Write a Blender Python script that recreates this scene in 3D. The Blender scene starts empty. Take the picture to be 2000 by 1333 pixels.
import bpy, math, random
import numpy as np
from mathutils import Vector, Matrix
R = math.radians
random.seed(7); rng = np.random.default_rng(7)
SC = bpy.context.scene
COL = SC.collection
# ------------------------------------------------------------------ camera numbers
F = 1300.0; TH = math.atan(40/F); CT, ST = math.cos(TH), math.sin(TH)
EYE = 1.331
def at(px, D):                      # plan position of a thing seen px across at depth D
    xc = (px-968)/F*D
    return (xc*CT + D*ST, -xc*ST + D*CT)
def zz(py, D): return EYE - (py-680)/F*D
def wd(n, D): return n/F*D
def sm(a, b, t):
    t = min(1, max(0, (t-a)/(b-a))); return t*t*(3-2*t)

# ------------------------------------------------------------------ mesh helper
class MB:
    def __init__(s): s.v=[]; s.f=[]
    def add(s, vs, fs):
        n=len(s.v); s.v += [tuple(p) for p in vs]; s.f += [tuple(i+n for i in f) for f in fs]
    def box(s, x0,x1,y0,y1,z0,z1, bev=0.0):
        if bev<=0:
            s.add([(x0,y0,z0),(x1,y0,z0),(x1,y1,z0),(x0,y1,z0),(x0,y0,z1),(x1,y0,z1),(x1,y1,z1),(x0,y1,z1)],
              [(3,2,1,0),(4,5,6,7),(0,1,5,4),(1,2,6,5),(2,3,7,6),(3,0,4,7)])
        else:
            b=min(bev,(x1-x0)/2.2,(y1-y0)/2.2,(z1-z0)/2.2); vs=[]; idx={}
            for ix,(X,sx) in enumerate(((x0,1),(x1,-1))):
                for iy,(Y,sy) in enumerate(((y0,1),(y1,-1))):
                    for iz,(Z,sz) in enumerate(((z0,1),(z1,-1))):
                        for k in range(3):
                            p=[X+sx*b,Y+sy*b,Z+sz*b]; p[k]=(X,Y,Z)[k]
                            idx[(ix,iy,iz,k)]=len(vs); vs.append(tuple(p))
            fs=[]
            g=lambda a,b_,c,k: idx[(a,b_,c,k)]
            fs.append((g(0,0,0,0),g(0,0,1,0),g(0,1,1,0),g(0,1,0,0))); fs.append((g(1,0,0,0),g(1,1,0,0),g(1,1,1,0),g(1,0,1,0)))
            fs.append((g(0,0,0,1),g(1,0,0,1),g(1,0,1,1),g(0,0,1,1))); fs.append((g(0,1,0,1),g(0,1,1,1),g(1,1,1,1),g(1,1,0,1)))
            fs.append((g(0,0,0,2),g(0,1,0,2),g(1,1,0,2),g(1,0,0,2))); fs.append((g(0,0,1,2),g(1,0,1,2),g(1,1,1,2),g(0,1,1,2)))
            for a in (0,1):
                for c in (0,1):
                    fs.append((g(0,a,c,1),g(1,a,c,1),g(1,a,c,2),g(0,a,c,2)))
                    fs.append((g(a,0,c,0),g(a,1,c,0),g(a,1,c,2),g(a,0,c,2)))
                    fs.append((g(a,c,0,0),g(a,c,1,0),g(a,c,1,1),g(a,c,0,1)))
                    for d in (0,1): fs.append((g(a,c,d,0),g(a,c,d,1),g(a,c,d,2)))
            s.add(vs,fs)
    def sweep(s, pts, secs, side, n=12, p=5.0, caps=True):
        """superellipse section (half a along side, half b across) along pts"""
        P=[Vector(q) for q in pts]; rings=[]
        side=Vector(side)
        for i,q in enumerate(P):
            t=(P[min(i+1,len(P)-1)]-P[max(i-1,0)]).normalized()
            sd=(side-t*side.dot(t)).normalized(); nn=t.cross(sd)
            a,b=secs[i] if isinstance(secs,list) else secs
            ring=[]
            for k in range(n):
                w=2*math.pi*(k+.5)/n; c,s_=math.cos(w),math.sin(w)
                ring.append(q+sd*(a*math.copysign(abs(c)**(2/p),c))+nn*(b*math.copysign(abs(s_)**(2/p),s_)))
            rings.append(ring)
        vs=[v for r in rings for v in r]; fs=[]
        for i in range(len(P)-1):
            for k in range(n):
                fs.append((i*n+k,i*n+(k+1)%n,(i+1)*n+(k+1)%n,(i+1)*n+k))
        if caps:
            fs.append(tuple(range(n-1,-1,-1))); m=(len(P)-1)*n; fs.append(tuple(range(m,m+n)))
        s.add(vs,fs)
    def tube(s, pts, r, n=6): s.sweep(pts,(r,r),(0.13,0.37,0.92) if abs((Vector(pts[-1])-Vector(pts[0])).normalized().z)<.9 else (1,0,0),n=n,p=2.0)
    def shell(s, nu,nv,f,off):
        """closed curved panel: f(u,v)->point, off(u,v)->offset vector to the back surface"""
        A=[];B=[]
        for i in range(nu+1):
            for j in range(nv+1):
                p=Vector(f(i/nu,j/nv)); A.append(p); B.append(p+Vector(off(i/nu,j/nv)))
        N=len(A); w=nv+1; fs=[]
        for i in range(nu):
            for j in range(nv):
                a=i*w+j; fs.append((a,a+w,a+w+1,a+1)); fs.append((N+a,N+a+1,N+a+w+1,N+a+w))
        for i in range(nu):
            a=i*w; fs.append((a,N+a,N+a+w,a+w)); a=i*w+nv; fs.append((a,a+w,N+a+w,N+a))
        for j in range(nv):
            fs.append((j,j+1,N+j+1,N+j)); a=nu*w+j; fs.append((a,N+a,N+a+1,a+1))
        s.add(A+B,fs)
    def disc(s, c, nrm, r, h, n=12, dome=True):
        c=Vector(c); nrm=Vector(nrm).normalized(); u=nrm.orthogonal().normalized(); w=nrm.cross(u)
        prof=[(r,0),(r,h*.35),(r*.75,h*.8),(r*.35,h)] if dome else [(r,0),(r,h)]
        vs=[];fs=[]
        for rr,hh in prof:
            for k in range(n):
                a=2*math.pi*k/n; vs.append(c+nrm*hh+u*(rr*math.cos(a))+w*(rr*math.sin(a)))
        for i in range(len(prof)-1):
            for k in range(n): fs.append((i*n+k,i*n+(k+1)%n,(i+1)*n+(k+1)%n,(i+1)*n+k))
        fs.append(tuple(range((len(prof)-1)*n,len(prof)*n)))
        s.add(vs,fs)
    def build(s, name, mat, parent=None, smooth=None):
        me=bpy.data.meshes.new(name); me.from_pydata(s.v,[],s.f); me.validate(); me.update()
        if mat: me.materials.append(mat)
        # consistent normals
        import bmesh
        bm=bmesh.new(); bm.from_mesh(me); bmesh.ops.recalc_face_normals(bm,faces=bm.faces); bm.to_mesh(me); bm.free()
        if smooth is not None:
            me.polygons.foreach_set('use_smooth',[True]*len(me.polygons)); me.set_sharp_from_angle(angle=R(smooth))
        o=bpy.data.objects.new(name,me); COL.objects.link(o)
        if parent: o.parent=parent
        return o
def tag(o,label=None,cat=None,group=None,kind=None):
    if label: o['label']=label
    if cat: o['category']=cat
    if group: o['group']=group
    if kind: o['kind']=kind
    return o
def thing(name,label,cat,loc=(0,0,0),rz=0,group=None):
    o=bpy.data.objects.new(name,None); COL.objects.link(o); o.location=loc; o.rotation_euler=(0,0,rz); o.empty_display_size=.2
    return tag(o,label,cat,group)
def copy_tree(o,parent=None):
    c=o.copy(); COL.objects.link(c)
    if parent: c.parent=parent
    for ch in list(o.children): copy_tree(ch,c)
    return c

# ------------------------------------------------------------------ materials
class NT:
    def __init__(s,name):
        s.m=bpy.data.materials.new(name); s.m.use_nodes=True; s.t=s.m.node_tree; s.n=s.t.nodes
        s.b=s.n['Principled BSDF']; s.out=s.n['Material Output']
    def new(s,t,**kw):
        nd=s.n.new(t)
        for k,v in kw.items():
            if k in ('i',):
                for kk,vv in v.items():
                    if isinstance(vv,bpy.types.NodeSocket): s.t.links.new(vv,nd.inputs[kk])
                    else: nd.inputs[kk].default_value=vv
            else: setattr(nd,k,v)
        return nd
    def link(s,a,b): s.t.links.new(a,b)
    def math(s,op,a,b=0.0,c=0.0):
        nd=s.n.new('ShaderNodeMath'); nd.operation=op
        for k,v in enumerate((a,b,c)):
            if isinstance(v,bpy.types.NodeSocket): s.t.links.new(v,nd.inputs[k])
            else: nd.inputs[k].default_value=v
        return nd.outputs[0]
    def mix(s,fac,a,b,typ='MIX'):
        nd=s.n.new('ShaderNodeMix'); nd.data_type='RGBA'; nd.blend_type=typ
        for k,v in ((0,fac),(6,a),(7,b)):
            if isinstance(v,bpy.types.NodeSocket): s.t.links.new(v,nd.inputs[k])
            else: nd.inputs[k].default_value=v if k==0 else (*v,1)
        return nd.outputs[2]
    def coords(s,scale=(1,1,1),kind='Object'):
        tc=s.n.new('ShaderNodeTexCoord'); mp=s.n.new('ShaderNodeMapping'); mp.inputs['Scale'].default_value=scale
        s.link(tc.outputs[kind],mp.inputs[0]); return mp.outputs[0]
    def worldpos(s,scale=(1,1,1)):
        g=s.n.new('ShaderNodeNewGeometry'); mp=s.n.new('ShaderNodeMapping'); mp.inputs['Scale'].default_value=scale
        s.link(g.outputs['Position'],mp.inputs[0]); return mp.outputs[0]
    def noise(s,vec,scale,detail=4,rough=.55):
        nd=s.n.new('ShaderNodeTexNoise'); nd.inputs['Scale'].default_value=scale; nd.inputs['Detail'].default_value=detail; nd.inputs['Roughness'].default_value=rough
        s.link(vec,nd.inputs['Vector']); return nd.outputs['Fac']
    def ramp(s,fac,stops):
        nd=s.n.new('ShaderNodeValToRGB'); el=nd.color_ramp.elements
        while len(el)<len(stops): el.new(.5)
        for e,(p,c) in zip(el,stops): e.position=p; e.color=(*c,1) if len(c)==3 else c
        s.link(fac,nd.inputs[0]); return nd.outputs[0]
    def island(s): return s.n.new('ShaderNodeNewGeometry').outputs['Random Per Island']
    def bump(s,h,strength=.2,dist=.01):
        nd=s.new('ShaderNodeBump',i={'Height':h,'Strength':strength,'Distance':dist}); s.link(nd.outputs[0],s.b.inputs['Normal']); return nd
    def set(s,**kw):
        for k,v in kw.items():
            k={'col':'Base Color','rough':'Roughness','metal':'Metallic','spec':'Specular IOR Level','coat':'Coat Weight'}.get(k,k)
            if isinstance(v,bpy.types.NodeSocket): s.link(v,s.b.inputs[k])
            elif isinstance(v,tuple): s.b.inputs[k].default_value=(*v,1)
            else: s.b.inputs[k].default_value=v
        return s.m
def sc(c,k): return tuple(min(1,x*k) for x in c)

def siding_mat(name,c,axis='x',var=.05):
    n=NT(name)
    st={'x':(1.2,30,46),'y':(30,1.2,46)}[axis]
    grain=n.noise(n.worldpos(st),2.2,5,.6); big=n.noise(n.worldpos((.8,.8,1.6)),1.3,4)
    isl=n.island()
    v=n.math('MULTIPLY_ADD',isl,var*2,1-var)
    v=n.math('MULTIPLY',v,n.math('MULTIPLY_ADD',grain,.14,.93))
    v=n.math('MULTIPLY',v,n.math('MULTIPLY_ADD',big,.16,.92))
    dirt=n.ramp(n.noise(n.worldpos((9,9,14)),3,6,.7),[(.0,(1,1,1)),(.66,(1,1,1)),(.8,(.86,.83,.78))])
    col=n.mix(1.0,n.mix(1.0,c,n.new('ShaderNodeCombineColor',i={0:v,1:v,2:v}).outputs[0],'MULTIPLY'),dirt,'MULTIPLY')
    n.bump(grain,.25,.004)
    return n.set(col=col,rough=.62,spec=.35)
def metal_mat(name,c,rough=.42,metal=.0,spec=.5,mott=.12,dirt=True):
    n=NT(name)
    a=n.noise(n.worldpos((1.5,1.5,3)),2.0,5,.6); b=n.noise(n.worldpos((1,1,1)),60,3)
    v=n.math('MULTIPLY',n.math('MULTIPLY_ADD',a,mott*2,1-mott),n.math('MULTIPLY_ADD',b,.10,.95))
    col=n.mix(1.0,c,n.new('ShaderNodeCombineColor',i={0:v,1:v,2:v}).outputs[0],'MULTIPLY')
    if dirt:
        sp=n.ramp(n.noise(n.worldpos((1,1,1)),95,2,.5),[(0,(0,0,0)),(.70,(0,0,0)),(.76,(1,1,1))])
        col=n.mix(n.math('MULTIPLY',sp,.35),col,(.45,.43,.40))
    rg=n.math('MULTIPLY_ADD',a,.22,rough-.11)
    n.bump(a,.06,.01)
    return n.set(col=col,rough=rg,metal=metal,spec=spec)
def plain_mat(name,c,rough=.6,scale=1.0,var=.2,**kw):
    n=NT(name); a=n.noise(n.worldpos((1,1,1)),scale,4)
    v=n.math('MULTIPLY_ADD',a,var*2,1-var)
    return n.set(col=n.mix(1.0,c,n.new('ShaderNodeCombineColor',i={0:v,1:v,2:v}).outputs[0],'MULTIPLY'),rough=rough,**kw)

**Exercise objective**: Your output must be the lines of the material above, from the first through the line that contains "t = min(1, max(0, (t-a)/(b-a)));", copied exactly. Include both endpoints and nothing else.

**Finished task**:
Write a Blender Python script that recreates this scene in 3D. The Blender scene starts empty. Take the picture to be 2000 by 1333 pixels.
import bpy, math, random
import numpy as np
from mathutils import Vector, Matrix
R = math.radians
random.seed(7); rng = np.random.default_rng(7)
SC = bpy.context.scene
COL = SC.collection
# ------------------------------------------------------------------ camera numbers
F = 1300.0; TH = math.atan(40/F); CT, ST = math.cos(TH), math.sin(TH)
EYE = 1.331
def at(px, D):                      # plan position of a thing seen px across at depth D
    xc = (px-968)/F*D
    return (xc*CT + D*ST, -xc*ST + D*CT)
def zz(py, D): return EYE - (py-680)/F*D
def wd(n, D): return n/F*D
def sm(a, b, t):
    t = min(1, max(0, (t-a)/(b-a))); return t*t*(3-2*t)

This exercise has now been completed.